§ **Provided material**:

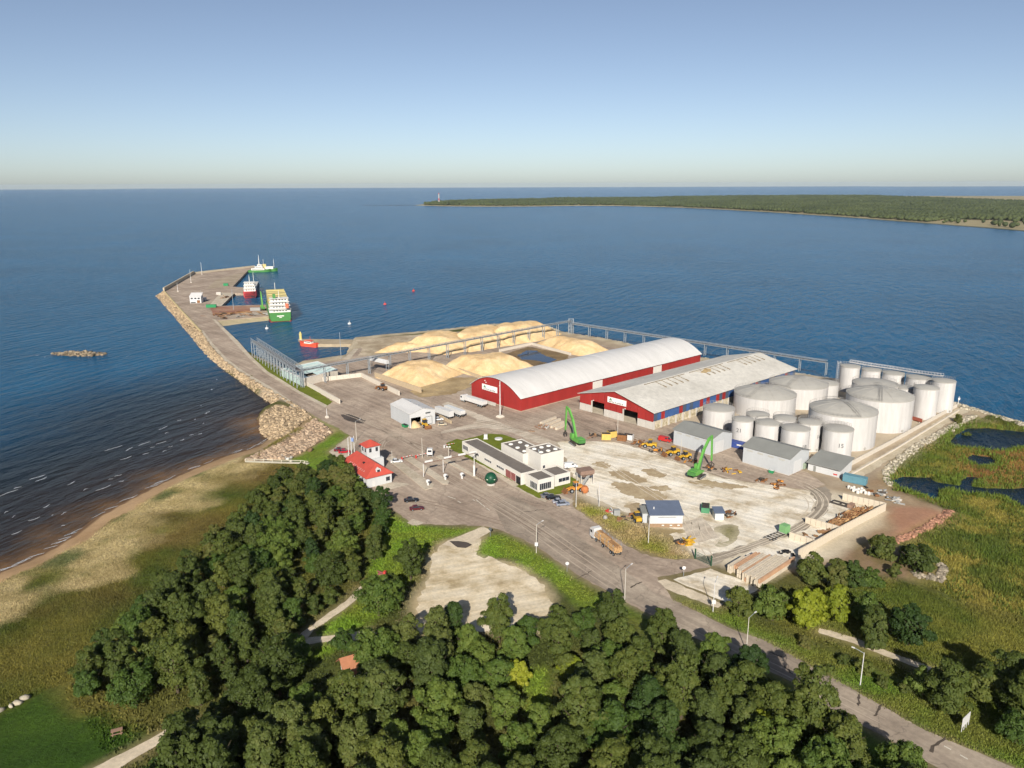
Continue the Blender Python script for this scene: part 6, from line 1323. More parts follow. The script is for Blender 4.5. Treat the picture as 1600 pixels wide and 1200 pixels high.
# concrete beams in front of the gabled warehouse
for i, (p, q) in enumerate((((845, 663), (868, 654)), ((853, 666), (875, 657)), ((861, 669), (880, 661)), ((869, 672), (884, 665)))):
    a, b_ = G(*p), G(*q); mb = MB(); mb.bar(Vector((0, 0, .5)), b_ - a + Vector((0, 0, .5)), 1.1, 1.0); o = mb.build('concrete_beam', m_slab, None, a); tag(o, '%s concrete beam of the four lying left of the first green handler' % ('leftmost', 'second', 'third', 'rightmost')[i], 'concrete beam', 'concrete beams')
rl_ = thing('tree_lift', 'red lifting machine half hidden behind trees at the footpath', 'lift', G(597, 900), RD(165)); rl_.scale = (.5, .5, .5); mb = MB(); mb.box(-2, 2, -1, 1, .8, 1.8); mb.build('chassis', m_dkred, rl_); mb = MB(); mb.bar((-1, 0, 1.8), (2.6, 0, 2.7), .5); mb.build('boom', m_dkred, rl_); mb = MB(); mb.box(-2.2, -1.0, -.8, .8, 1.8, 3.0); mb.build('cab', m_redw, rl_); wheels(rl_, (-1.3, 1.3), .9, .5, .35)
md = thing('lawn_ornament', 'white block on the lawn behind the office', 'ornament', G(759, 686)); mb = MB(); mb.box(-.7, .7, -.6, .6, .1, 2.0); mb.build('block', m_frame, md); mb = MB(); mb.box(-.9, .9, -.8, .8, 0, .2); mb.build('plinth', m_panel, md)
mb = MB(); mb.lathe([(1.6, 0), (1.6, .35), (1.2, .45), (.01, .45)], 16); tag(mb.build('well_cover', m_frame, None, G(779, 686.5) + Vector((0, 0, .12))), 'round white well cover on the lawn behind the office', 'well cover')

# ---------------------------------------------------------------- ships
def hull(L, B, z0, zd, sheer=1.2, bow=.22):
    """hull sections from stern (x=0) to bow (x=L)"""
    st = []
    for k in np.linspace(0, 1, 12):
        w_ = B / 2 * (1 if k < 1 - bow else max(.02, 1 - ((k - (1 - bow)) / bow) ** 2)) * (.9 + .1 * min(1, k / .08)); zt = zd + sheer * max(0, (k - .6) / .4) ** 2
        st.append((k * L, w_, zt))
    V, F = [], []
    for x, w_, zt in st: V += [(x, -w_, zt), (x, -w_ * .97, z0 + (zt - z0) * .4), (x, -w_ * .7, z0), (x, w_ * .7, z0), (x, w_ * .97, z0 + (zt - z0) * .4), (x, w_, zt)]
    for i in range(len(st) - 1):
        for j in range(5): F.append((i * 6 + j, i * 6 + j + 1, (i + 1) * 6 + j + 1, (i + 1) * 6 + j))
        F.append((i * 6 + 5, i * 6, (i + 1) * 6, (i + 1) * 6 + 5))
    F.append((0, 5, 4, 3, 2, 1)); F.append(tuple((len(st) - 1) * 6 + j for j in range(6))); return V, F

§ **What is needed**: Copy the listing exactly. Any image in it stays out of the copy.

§ **Reply to the exercise**:
Continue the Blender Python script for this scene: part 6, from line 1323. More parts follow. The script is for Blender 4.5. Treat the picture as 1600 pixels wide and 1200 pixels high.
# concrete beams in front of the gabled warehouse
for i, (p, q) in enumerate((((845, 663), (868, 654)), ((853, 666), (875, 657)), ((861, 669), (880, 661)), ((869, 672), (884, 665)))):
    a, b_ = G(*p), G(*q); mb = MB(); mb.bar(Vector((0, 0, .5)), b_ - a + Vector((0, 0, .5)), 1.1, 1.0); o = mb.build('concrete_beam', m_slab, None, a); tag(o, '%s concrete beam of the four lying left of the first green handler' % ('leftmost', 'second', 'third', 'rightmost')[i], 'concrete beam', 'concrete beams')
rl_ = thing('tree_lift', 'red lifting machine half hidden behind trees at the footpath', 'lift', G(597, 900), RD(165)); rl_.scale = (.5, .5, .5); mb = MB(); mb.box(-2, 2, -1, 1, .8, 1.8); mb.build('chassis', m_dkred, rl_); mb = MB(); mb.bar((-1, 0, 1.8), (2.6, 0, 2.7), .5); mb.build('boom', m_dkred, rl_); mb = MB(); mb.box(-2.2, -1.0, -.8, .8, 1.8, 3.0); mb.build('cab', m_redw, rl_); wheels(rl_, (-1.3, 1.3), .9, .5, .35)
md = thing('lawn_ornament', 'white block on the lawn behind the office', 'ornament', G(759, 686)); mb = MB(); mb.box(-.7, .7, -.6, .6, .1, 2.0); mb.build('block', m_frame, md); mb = MB(); mb.box(-.9, .9, -.8, .8, 0, .2); mb.build('plinth', m_panel, md)
mb = MB(); mb.lathe([(1.6, 0), (1.6, .35), (1.2, .45), (.01, .45)], 16); tag(mb.build('well_cover', m_frame, None, G(779, 686.5) + Vector((0, 0, .12))), 'round white well cover on the lawn behind the office', 'well cover')

# ---------------------------------------------------------------- ships
def hull(L, B, z0, zd, sheer=1.2, bow=.22):
    """hull sections from stern (x=0) to bow (x=L)"""
    st = []
    for k in np.linspace(0, 1, 12):
        w_ = B / 2 * (1 if k < 1 - bow else max(.02, 1 - ((k - (1 - bow)) / bow) ** 2)) * (.9 + .1 * min(1, k / .08)); zt = zd + sheer * max(0, (k - .6) / .4) ** 2
        st.append((k * L, w_, zt))
    V, F = [], []
    for x, w_, zt in st: V += [(x, -w_, zt), (x, -w_ * .97, z0 + (zt - z0) * .4), (x, -w_ * .7, z0), (x, w_ * .7, z0), (x, w_ * .97, z0 + (zt - z0) * .4), (x, w_, zt)]
    for i in range(len(st) - 1):
        for j in range(5): F.append((i * 6 + j, i * 6 + j + 1, (i + 1) * 6 + j + 1, (i + 1) * 6 + j))
        F.append((i * 6 + 5, i * 6, (i + 1) * 6, (i + 1) * 6 + 5))
    F.append((0, 5, 4, 3, 2, 1)); F.append(tuple((len(st) - 1) * 6 + j for j in range(6))); return V, F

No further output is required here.